Indagados se não acham que é desperdício de dinheiro público já ter sido feito tanto e pouco ser utilizado, Juvaldir Luz e Osvaldo Mamédio concordam, mas também destacam o quanto a comunidade pode se desenvolver caso seja contemplada com o projeto. Ambos já apresentaram documento recorrendo da decisão da inabilitação do projeto por causa da falta de energia elétrica.
CODEVASF CULPA DESABILITAÇÃO DE PROJETO DA COMUNIDADE ABELHA BRANCA EXCLUSIVAMENTE À FALTA DE ENERGIA ELÉTRICA
Em comunicado da 7ª Superintendência da Codevasf, em Teresina, assinado pelo responsável pelo órgão no estado, Inaldo Pereira Guerra Neto, há a confirmação tácita de que Abelha Branca perdeu sua inserção de recursos no Projeto Repalma por causa da falta de energia elétrica.
“A inabilitação da implantação do projeto de produção de palma forrageira para multiplicação-REPALMA, na comunidade Abelha Branca, Município de Paulistana-PI, deveu-se a esta comunidade, infelizmente, não atender a uma das exigências técnicas necessárias para o funcionamento e viabilização do empreendimento, ou seja, não há rede elétrica no local para instalação do poço e funcionamento do sistema de irrigação constantes do Projeto.
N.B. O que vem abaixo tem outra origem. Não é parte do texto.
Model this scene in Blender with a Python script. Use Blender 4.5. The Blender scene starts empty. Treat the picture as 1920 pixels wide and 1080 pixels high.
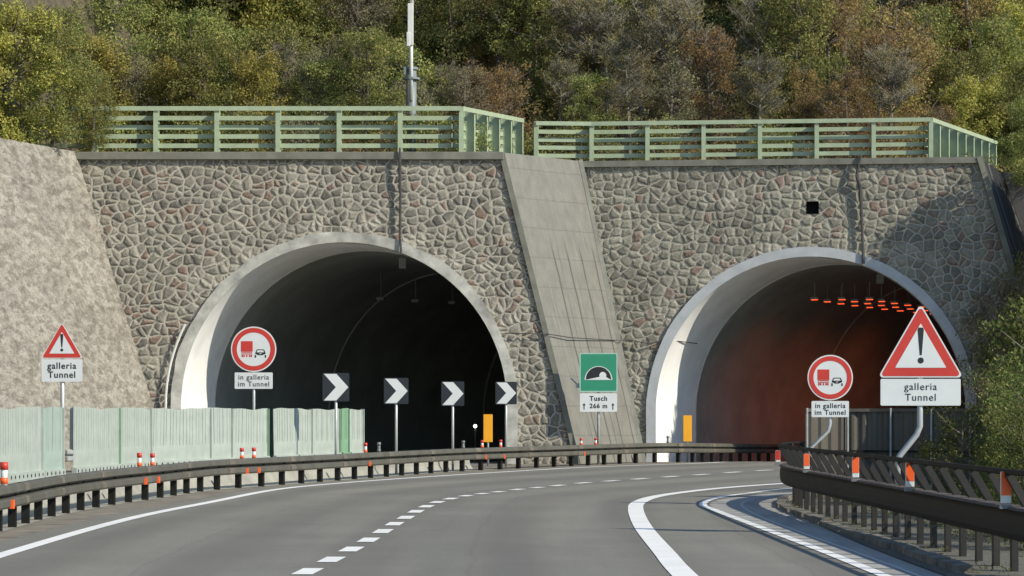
import bpy, bmesh, math, random
import numpy as np
from mathutils import Vector, Matrix

random.seed(7)
rng = np.random.default_rng(11)
S = bpy.context.scene
C = S.collection
PI = math.pi

# ------------------------------------------------------------------ camera, sky, sun, exposure
FP, CH, HZ = 4500.0, 1.9, 772.0           # focal length in photo pixels, eye height, horizon row
cam_d = bpy.data.cameras.new('camera')
cam = bpy.data.objects.new('camera', cam_d)
C.objects.link(cam)
cam.location = (0, 0, CH)
cam.rotation_euler = (PI/2, 0, 0)
cam_d.sensor_width = 36.0
cam_d.lens = FP/1920*36
cam_d.shift_y = (HZ-540)/1920
cam_d.clip_start = 0.5
cam_d.clip_end = 2000
S.camera = cam

SUN_EL, SUN_TH = math.radians(34), math.radians(28)
sun_dir = Vector((math.cos(SUN_TH)*math.cos(SUN_EL), -math.sin(SUN_TH)*math.cos(SUN_EL), math.sin(SUN_EL)))
w = bpy.data.worlds.new('World')
S.world = w
w.use_nodes = True
nt = w.node_tree
nt.nodes.clear()
sky = nt.nodes.new('ShaderNodeTexSky')
sky.sky_type = 'NISHITA'
sky.sun_disc = False
sky.sun_elevation = SUN_EL
sky.sun_rotation = math.atan2(sun_dir.x, sun_dir.y)
sky.air_density = 1.2
sky.dust_density = 0.1
sky.ozone_density = 4.5
bg = nt.nodes.new('ShaderNodeBackground')
bg.inputs['Strength'].default_value = 0.14
wo = nt.nodes.new('ShaderNodeOutputWorld')
nt.links.new(sky.outputs[0], bg.inputs['Color'])
nt.links.new(bg.outputs[0], wo.inputs['Surface'])
sl = bpy.data.lights.new('sun', 'SUN')
sl.energy = 4.45
sl.angle = math.radians(0.5)
sl.color = (1.0, 0.915, 0.77)
so = bpy.data.objects.new('sun', sl)
C.objects.link(so)
so.rotation_euler = sun_dir.to_track_quat('Z', 'Y').to_euler()
so.location = (60, -40, 60)
S.view_settings.view_transform = 'Standard'
S.view_settings.look = 'None'
S.view_settings.gamma = 1.0
S.view_settings.exposure = 0.40
S.render.engine = 'CYCLES'
S.cycles.use_denoising = True
S.cycles.max_bounces = 6
S.cycles.transparent_max_bounces = 4

# ------------------------------------------------------------------ helpers
def gz(y):
    return -0.018*max(0.0, y-90.0)

def P(px, py):                     # photo pixel on the road surface -> plan point
    Y = FP*CH/(py-HZ)
    return (px-960)/FP*Y, Y

def at(px, py, Y):                 # photo pixel at a known distance
    return Vector(((px-960)/FP*Y, Y, CH+(HZ-py)/FP*Y))

def tag(o, label=None, cat=None, group=None, kind=None):
    if label: o['label'] = label
    if cat: o['category'] = cat
    if group: o['group'] = group
    if kind: o['kind'] = kind
    return o

def thing(name, label, cat, loc=(0, 0, 0), rz=0, group=None):
    o = bpy.data.objects.new(name, None)
    C.objects.link(o)
    o.location = loc
    o.rotation_euler = (0, 0, rz)
    o.empty_display_size = 0.2
    return tag(o, label, cat, group)

def link_mesh(name, me, m, parent=None):
    o = bpy.data.objects.new(name, me)
    C.objects.link(o)
    if m is not None: me.materials.append(m)
    if parent is not None: o.parent = parent
    return o

def mesh_np(name, V, F, m, parent=None, smooth=False, attr=None, uv=None):
    """V (n,3); F (k,4) or (k,3) integer array"""
    V = np.asarray(V, dtype=np.float32); F = np.asarray(F, dtype=np.int32)
    me = bpy.data.meshes.new(name)
    n, k = len(V), F.shape[1]
    me.vertices.add(n); me.vertices.foreach_set('co', V.ravel())
    me.loops.add(F.size); me.loops.foreach_set('vertex_index', F.ravel())
    me.polygons.add(len(F)); me.polygons.foreach_set('loop_start', np.arange(0, F.size, k, dtype=np.int32))
    me.update(calc_edges=True)
    if smooth: me.polygons.foreach_set('use_smooth', np.ones(len(F), dtype=bool))
    if attr is not None:
        a = me.attributes.new('v', 'FLOAT', 'FACE'); a.data.foreach_set('value', np.asarray(attr, dtype=np.float32))
    if uv is not None:
        l = me.uv_layers.new(name='UVMap'); l.data.foreach_set('uv', np.asarray(uv, dtype=np.float32)[F.ravel()].ravel())
    me.validate()
    return link_mesh(name, me, m, parent)

class MB:
    """collects shapes, builds ONE mesh object"""
    def __init__(s): s.v = []; s.f = []
    def add(s, vs, fs):
        b = len(s.v); s.v += [tuple(v) for v in vs]; s.f += [tuple(b+i for i in f) for f in fs]; return s
    def box(s, x0, x1, y0, y1, z0, z1):
        return s.add([(x0,y0,z0),(x1,y0,z0),(x1,y1,z0),(x0,y1,z0),(x0,y0,z1),(x1,y0,z1),(x1,y1,z1),(x0,y1,z1)],
                     [(0,3,2,1),(4,5,6,7),(0,1,5,4),(1,2,6,5),(2,3,7,6),(3,0,4,7)])
    def obox(s, a, b, w, h, up=(0,0,1)):
        """beam from a to b, w across, h along up"""
        a, b, up = Vector(a), Vector(b), Vector(up)
        d = (b-a).normalized(); r = d.cross(up)
        if r.length < 1e-4: r = Vector((1,0,0))
        r.normalize(); u = r.cross(d)
        vs = [p + r*(sx*w/2) + u*(sz*h/2) for p in (a, b) for sx, sz in ((-1,-1),(1,-1),(1,1),(-1,1))]
        return s.add(vs, [(0,1,2,3),(7,6,5,4),(0,4,5,1),(1,5,6,2),(2,6,7,3),(3,7,4,0)])
    def tube(s, pts, r, n=8, cap=True):
        pts = [Vector(p) for p in pts]; rs = r if isinstance(r, (list, tuple)) else [r]*len(pts)
        b = len(s.v); prev = None
        for i, p in enumerate(pts):
            d = (pts[min(i+1, len(pts)-1)]-pts[max(i-1, 0)]).normalized()
            if prev is None:
                prev = Vector((1,0,0)) if abs(d.x) < 0.9 else Vector((0,1,0))
            u = (prev - d*prev.dot(d)).normalized(); vv = d.cross(u); prev = u
            for k in range(n):
                a = 2*PI*k/n
                s.v.append(tuple(p+(u*math.cos(a)+vv*math.sin(a))*rs[i]))
        for i in range(len(pts)-1):
            for k in range(n):
                s.f.append((b+i*n+k, b+i*n+(k+1)%n, b+(i+1)*n+(k+1)%n, b+(i+1)*n+k))
        if cap:
            s.f.append(tuple(b+k for k in reversed(range(n)))); s.f.append(tuple(b+(len(pts)-1)*n+k for k in range(n)))
        return s
    def prism(s, poly, y0, y1):
        """poly of (x,z) counter-clockwise seen from -Y, extruded y0..y1"""
        n = len(poly)
        vs = [(x, y0, z) for x, z in poly]+[(x, y1, z) for x, z in poly]
        fs = [tuple(range(n)), tuple(reversed(range(n, 2*n)))]+[(i, n+i, n+(i+1)%n, (i+1)%n) for i in range(n)]
        return s.add(vs, fs)
    def build(s, name, m, parent=None, smooth=False, bevel=0):
        me = bpy.data.meshes.new(name); me.from_pydata(s.v, [], s.f); me.update()
        if smooth:
            for p in me.polygons: p.use_smooth = True
        o = link_mesh(name, me, m, parent)
        if bevel:
            md = o.modifiers.new('b', 'BEVEL'); md.width = bevel; md.segments = 2; md.limit_method = 'ANGLE'
        return o

def spline(pts, step=1.0):
    """Catmull-Rom through plan points, resampled at even steps"""
    pts = [Vector(p) for p in pts]
    out = []
    for i in range(len(pts)-1):
        p0 = pts[max(i-1, 0)]; p1 = pts[i]; p2 = pts[i+1]; p3 = pts[min(i+2, len(pts)-1)]
        n = max(2, int((p2-p1).length/step*4))
        for k in range(n):
            t = k/n
            out.append(0.5*((2*p1)+(p2-p0)*t+(2*p0-5*p1+4*p2-p3)*t*t+(3*p1-p0-3*p2+p3)*t**3))
    out.append(pts[-1])
    L = [0]
    for i in range(1, len(out)): L.append(L[-1]+(out[i]-out[i-1]).length)
    n = max(2, int(round(L[-1]/step)))
    res = []; j = 0
    for k in range(n+1):
        s = L[-1]*k/n
        while j < len(L)-2 and L[j+1] < s: j += 1
        t = (s-L[j])/max(1e-9, L[j+1]-L[j]); res.append(out[j].lerp(out[j+1], min(1, t)))
    return res

def normals(path):
    N = []
    for i in range(len(path)):
        d = (path[min(i+1, len(path)-1)]-path[max(i-1, 0)]).normalized()
        N.append(Vector((d.y, -d.x)))          # to the right of travel
    return N

def sweep(mb, path, prof, closed=True, zf=gz, caps=True):
    """prof: (offset to the right, height above ground)"""
    N = normals(path); b = len(mb.v); n = len(prof)
    for p, nn in zip(path, N):
        for o_, h in prof:
            q = p+nn*o_; mb.v.append((q.x, q.y, zf(q.y)+h))
    for i in range(len(path)-1):
        for k in range(n if closed else n-1):
            k2 = (k+1) % n
            mb.f.append((b+i*n+k, b+(i+1)*n+k, b+(i+1)*n+k2, b+i*n+k2))
    if closed and caps:
        mb.f.append(tuple(b+k for k in range(n))); mb.f.append(tuple(b+(len(path)-1)*n+k for k in reversed(range(n))))
    return mb

def strip(mb, A, B, z, m=1):
    """surface between two plan curves of equal length"""
    b = len(mb.v); cols = m+1
    for a, c in zip(A, B):
        for k in range(cols):
            q = a.lerp(c, k/m); mb.v.append((q.x, q.y, gz(q.y)+z))
    for i in range(len(A)-1):
        for k in range(m):
            mb.f.append((b+i*cols+k, b+i*cols+k+1, b+(i+1)*cols+k+1, b+(i+1)*cols+k))
    return mb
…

Esclarecemos também que o projeto licitado e já contratado não prevê alterações para soluções alternativas (gerador, energia solar etc)”, revelou o comunicado.
A Codevasf informou que a comunidade foi uma das 40 do Piauí a concorrer ao projeto. Dessas, 30 foram beneficiadas. Havia três critérios para a habilitação e seleção de propostas: questão fundiária (com regularização das terras abrangidas), social (se realmente havia organização comunitária das associações envolvidas) e técnica (se há água perto, solo adequado, água e energia elétrica). Em duas delas (as primeiras), Abelha Branca tirou as melhores colocações, mas, justa, e exclusivamente, por conta da falta de energia elétrica ficou de fora.
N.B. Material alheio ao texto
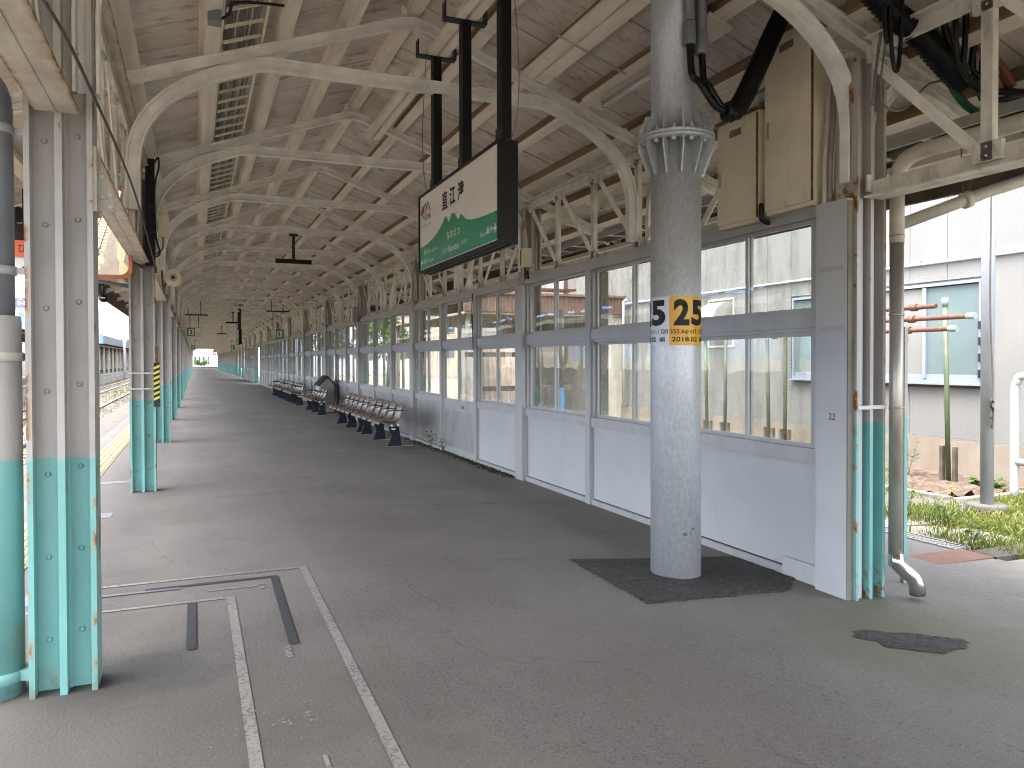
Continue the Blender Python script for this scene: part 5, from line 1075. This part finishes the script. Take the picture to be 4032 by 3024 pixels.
MB().tube([(10.70, 17.7, 3.05), (10.64, 17.75, 3.0), (10.64, 17.75, .3)], .04, 8).build('downpipe', white_p, bl)
# annex roof across the yard with posts
t = empty('brown_roofed_passage', (8.6, 20, 0), 'open passage with brown roof fascia and cream soffit joining the white building', 'passage')
MB().box(6.2, 10.79, 18.0, 18.06, 2.66, 3.10).build('fascia', brownroof, t); MB().box(6.2, 10.79, 18.061, 26, 3.0, 3.14).build('roof', brownroof, t); MB().box(6.25, 10.79, 18.061, 26, 2.60, 2.66).build('soffit', cream_wall, t); MB().box(6.2, 10.79, 17.9, 18.0, 3.10, 3.16).build('coping', brownroof, t)
m = MB()
for k in range(46): m.box(6.2 + k * .1, 6.25 + k * .1, 18.0 - .012, 17.9995, 2.67, 3.09)
tag(m.build('fascia_ribs', brownroof, t), kind='stuff')
for x, y in ((6.4, 18.3), (6.4, 25.5), (8.6, 25.5), (10.5, 18.3)): MB().box(x - .05, x + .05, y - .05, y + .05, -.4, 2.6).build('post', cream_wall, t)
MB().box(10.3, 10.79, 18.1, 26, -.4, 2.59).build('side_wall', cream_wall, t)
# air conditioner on red stand on the passage roof
t = empty('air_conditioner', (8.9, 19.4, 3.15), 'white outdoor air conditioner with round fan guard on a red stand, on the passage roof', 'air conditioner')
MB().box(8.75, 9.65, 19.2, 19.55, 3.42, 4.42).build('casing', white_p, t); m = MB(); m.tube([(9.1, 19.17, 3.95), (9.1, 19.199, 3.95)], [.30, .34], 24); m.build('fan_guard', bin_m, t)
for x in (8.78, 9.60): MB().box(x - .04, x + .04, 19.1, 19.18, 3.145, 4.5).build('stand_post', redpipe, t)
MB().box(8.6, 9.9, 19.08, 19.6, 3.36, 3.415).build('stand_tray', redpipe, t)
# pipe rack behind: green poles carrying rusty pipes
grp = 'green poles of the pipe rack'
for i, (x, y, lx) in enumerate(((9.88, 7.6, -.05), (9.6, 10.55, .04), (9.6, 10.95, -.03), (9.6, 12.2, .05), (9.6, 12.75, -.04))):
    t = empty('green_pole', (x, y, gz(x)), ['leaning green pole on a concrete foot, outside to the right of the downpipe', 'right green pole of the first pair seen through the glass right of the steel pole', 'left green pole of the first pair seen through the glass right of the steel pole', 'green pole seen through the glass just right of the steel pole, second of its pair', 'green pole seen through the glass closest to the steel pole'][i], 'pole', grp)
    MB().tube([(x, y, gz(x)), (x + lx, y + .03, 2.24)], .034, 12).build('pole', greenp, t); MB().tube([(x + lx, y + .03, 2.18), (x + lx, y + .03, 2.30)], .042, 10).build('cap', capm, t)
    MB().box(x - .26, x + .26, y - .22, y + .22, gz(x) - .05, gz(x) + .06).build('foot_slab', conc, t)
    for s in (-1, 1): MB().box(x - .03, x + .03, y + s * .10 - .025, y + s * .10 + .025, gz(x) + .05, gz(x) + .55).build('side_stake', darkwood, t)
for i, (x, z, ye) in enumerate(((9.55, 2.17, 7.55), (9.50, 2.00, 7.05), (9.42, 1.84, 7.25))):
    t = empty('rusty_pipe', (x, 10, z), ['topmost rusty red pipe of the rack outside', 'middle rusty red pipe of the rack, reaching furthest right', 'lowest rusty red pipe of the rack outside'][i], 'pipe', 'rusty pipes of the rack')
    MB().tube([(x, ye, z), (x + .1, 14, z + .02)], .034, 12).build('tube', redpipe, t)
    if i: MB().tube([(x, ye - .12, z), (x, ye, z)], .044, 12).build('cap', capm, t)
    for y in (7.9, 10.6): MB().cyl((x, y - .05, z), (x, y + .05, z), .052, 8).build('clamp', redpipe, t)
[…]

A Associação de Moradores de Abelha Branca já tentou recorrer da decisão da Codevasf, inclusive tentando apresentar outras alternativas à falta de energia elétrica, como seria o caso de utilização de placas de energia solar e até de energia eólica (via cataventos). Mas receberão negativas, já que o edital do Repalma prevê exclusivamente a utilização de energia elétrica. Mas, a própria Codevasf diz que não pode mudar o edital do projeto, correndo o risco de ser responsabilizado por desvio de certame, passível até de demissão.
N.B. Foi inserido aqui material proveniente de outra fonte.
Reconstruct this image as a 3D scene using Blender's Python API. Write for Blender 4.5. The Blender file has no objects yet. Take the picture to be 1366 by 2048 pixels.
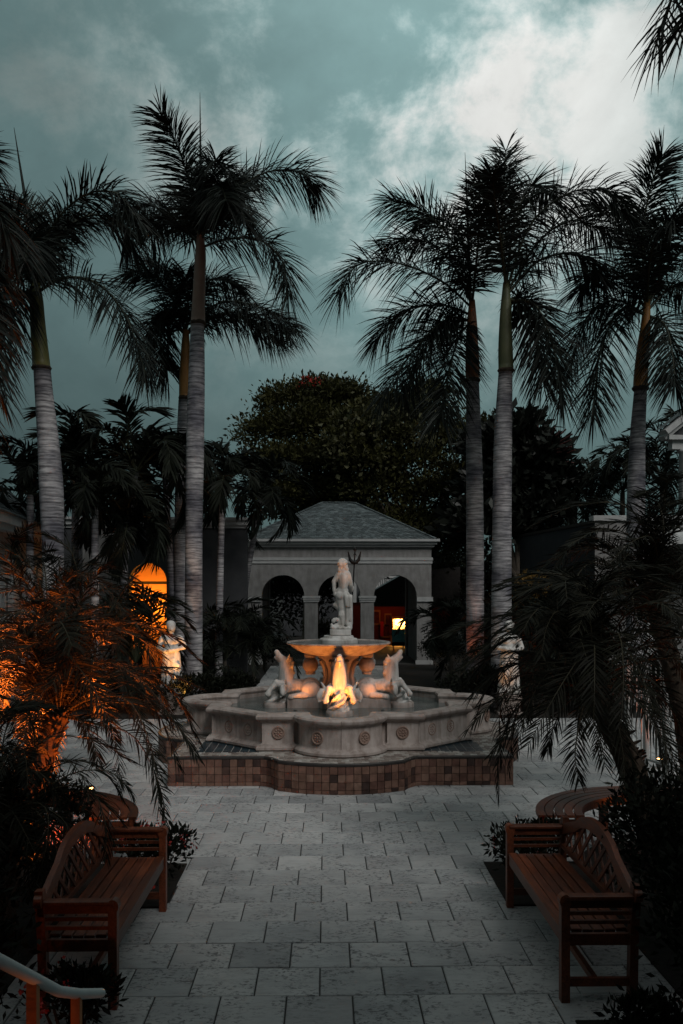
import bpy, bmesh, math, random
import numpy as np
from mathutils import Vector, Matrix, Quaternion

# ------------------------------------------------------------------ camera / light / exposure
SC = bpy.context.scene
COL = SC.collection
R = math.radians
F_PX, HOR, CX, CAM_H, YAW = 1750.0, 1180.0, 683.0, 2.55, R(1.0)
cam_d = bpy.data.cameras.new('camera'); cam = bpy.data.objects.new('camera', cam_d); COL.objects.link(cam)
cam.location = (0, 0, CAM_H); cam.rotation_euler = (R(90), 0, -YAW)
cam_d.sensor_fit = 'HORIZONTAL'; cam_d.sensor_width = 36.0
cam_d.lens = F_PX / 1366.0 * 36.0
cam_d.shift_y = (HOR - 1024.0) / 1366.0
cam_d.clip_start = 0.1; cam_d.clip_end = 3000
SC.camera = cam
SC.view_settings.view_transform = 'Standard'; SC.view_settings.look = 'None'
SC.view_settings.gamma = 1.0; SC.view_settings.exposure = 0.0

SUN_EL, SUN_AZ = R(44), R(150)         # soft light through the cloud from behind the camera's right shoulder
def build_world():
    w = bpy.data.worlds.new('World'); SC.world = w; w.use_nodes = True
    nt = w.node_tree; N = nt.nodes; L = nt.links
    N.clear()
    out = N.new('ShaderNodeOutputWorld'); bg = N.new('ShaderNodeBackground')
    L.new(bg.outputs[0], out.inputs[0])
    sky = N.new('ShaderNodeTexSky'); sky.sky_type = 'NISHITA'; sky.sun_disc = False
    sky.sun_elevation = SUN_EL; sky.sun_rotation = SUN_AZ
    sky.dust_density = 0.6; sky.air_density = 1.0
    tc = N.new('ShaderNodeTexCoord')
    def math_(op, a, b=None, clamp=False):
        n = N.new('ShaderNodeMath'); n.operation = op; n.use_clamp = clamp
        for i, v in enumerate((a, b)):
            if v is None: continue
            if isinstance(v, (int, float)): n.inputs[i].default_value = v
            else: L.new(v, n.inputs[i])
        return n.outputs[0]
    sep = N.new('ShaderNodeSeparateXYZ'); L.new(tc.outputs['Generated'], sep.inputs[0])
    zc = math_('MAXIMUM', sep.outputs[2], 0.0)
    den = math_('ADD', zc, 0.75)
    px = math_('DIVIDE', sep.outputs[0], den); py = math_('DIVIDE', sep.outputs[1], den)
    comb = N.new('ShaderNodeCombineXYZ'); L.new(px, comb.inputs[0]); L.new(py, comb.inputs[1])
    def noise(scale, detail, rough, dist, off):
        m = N.new('ShaderNodeMapping'); m.inputs['Location'].default_value = off
        L.new(comb.outputs[0], m.inputs[0])
        n = N.new('ShaderNodeTexNoise'); n.inputs['Scale'].default_value = scale
        n.inputs['Detail'].default_value = detail; n.inputs['Roughness'].default_value = rough
        n.inputs['Distortion'].default_value = dist
        L.new(m.outputs[0], n.inputs['Vector']); return n.outputs['Fac']
    n1 = noise(4.3, 6, .56, .15, (3.9, 1.1, 0))
    n2 = noise(11, 7, .66, .2, (7.3, 2.2, 0))
    n3 = noise(2.2, 3, .5, .2, (1.3, 5.2, 0))
    # brighter parts of the cloud deck, where the low sun stands behind it
    nv = N.new('ShaderNodeVectorMath'); nv.operation = 'NORMALIZE'; L.new(tc.outputs['Generated'], nv.inputs[0])
    def lobe_(vec, pw):
        gl = N.new('ShaderNodeVectorMath'); gl.operation = 'DOT_PRODUCT'; gl.inputs[1].default_value = Vector(vec).normalized()
        L.new(nv.outputs[0], gl.inputs[0]); return math_('POWER', math_('MAXIMUM', gl.outputs['Value'], 0.0), pw)
    g1 = math_('ADD', lobe_((.245, 1, .575), 26.0), math_('MULTIPLY', lobe_((.02, 1, .56), 70.0), .42))
    g1 = math_('ADD', g1, math_('MULTIPLY', lobe_((-.145, 1, .62), 260.0), .22))
    c = math_('ADD', math_('MULTIPLY', n1, 0.62), math_('MULTIPLY', n2, 0.38))
    def ramp_(x, a_, b_):
        m = N.new('ShaderNodeMapRange'); m.interpolation_type = 'SMOOTHSTEP'; m.inputs[1].default_value = a_; m.inputs[2].default_value = b_; L.new(x, m.inputs[0]); return m.outputs[0]
    c1 = ramp_(c, .45, .585)
    c1 = math_('MULTIPLY', c1, ramp_(zc, .10, .40)); c = c1
    z2 = math_('POWER', zc, 1.25)
    lum = math_('ADD', math_('ADD', 0.055, math_('MULTIPLY', z2, 0.23)), math_('MULTIPLY', lobe_((.14, 1, .45), 16.0), .15))
    lum = math_('MULTIPLY', lum, math_('ADD', .72, math_('MULTIPLY', n3, .56)))
    hi = math_('MULTIPLY', math_('MULTIPLY', math_('ADD', .16, c1), g1), 0.36)
    hi2 = math_('MULTIPLY', math_('MULTIPLY', c1, z2), 0.06)
    n4 = noise(6.5, 6, .58, .3, (2.2, 8.1, 0))
    lum = math_('ADD', lum, math_('ADD', hi, hi2))
    lum = math_('MULTIPLY', lum, math_('ADD', .56, math_('MULTIPLY', n4, math_('ADD', .62, math_('MULTIPLY', n2, .5)))))
    # colour: teal in the thin deck, greyer in the thick bright cloud and overhead
    wmix = math_('ADD', math_('MULTIPLY', c1, 0.35), math_('MULTIPLY', math_('MULTIPLY', g1, c1), 0.6), True)
    wmix = math_('ADD', wmix, math_('MULTIPLY', ramp_(zc, .5, .95), .7), True)
    mc = N.new('ShaderNodeMix'); mc.data_type = 'RGBA'
    mc.inputs[6].default_value = (0.64, 1.03, 1.03, 1); mc.inputs[7].default_value = (1.0, 1.01, .98, 1)
    L.new(wmix, mc.inputs[0])
    mul = N.new('ShaderNodeVectorMath'); mul.operation = 'SCALE'
    L.new(mc.outputs[2], mul.inputs[0]); L.new(lum, mul.inputs['Scale'])
    # a little of the clear sky shows through where the deck is thin
    sk = N.new('ShaderNodeVectorMath'); sk.operation = 'SCALE'; L.new(sky.outputs[0], sk.inputs[0])
    L.new(math_('MULTIPLY', math_('MULTIPLY', math_('SUBTRACT', 1.0, c, True), zc), 0.005), sk.inputs['Scale'])
    ad = N.new('ShaderNodeVectorMath'); ad.operation = 'ADD'
    L.new(mul.outputs[0], ad.inputs[0]); L.new(sk.outputs[0], ad.inputs[1])
    L.new(ad.outputs[0], bg.inputs[0]); bg.inputs[1].default_value = 1.0
build_world()
sl = bpy.data.lights.new('sun', 'SUN'); sl.energy = 1.45; sl.angle = R(26); sl.color = (1, .97, .94)
so = bpy.data.objects.new('sun', sl); COL.objects.link(so)
sd = Vector((math.sin(SUN_AZ) * math.cos(SUN_EL), math.cos(SUN_AZ) * math.cos(SUN_EL), math.sin(SUN_EL)))
so.rotation_euler = (-sd).to_track_quat('-Z', 'Y').to_euler(); so.location = (20, -30, 40)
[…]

A Companhia esclarece que a parceria de outros projetos com Abelha Branca continua mas que no caso do Repalma está encerrado. Tacitamente a comunidade perdeu os recursos por não ter sido beneficiada pelo Luz Para Todos.
A entrada da Superintendência da Codevasf (no Centro Sul de Teresina – anexo ao prédio da Delegacia do Ministério da Agricultura) traz uma série de painéis, estilo “antes e depois” mostrando as importantes ações do órgão no estado. Um deles traz a frase “O Piauí virando a página”, mas, ao menos para Abelha Branca, a página continua aberta e quase dobrada, com sinais de emperramento. Quem sabe com a energia elétrica não figure em mais um dos painéis mostrando o antes, na escuridão, e o depois, com energia e desenvolvimento social?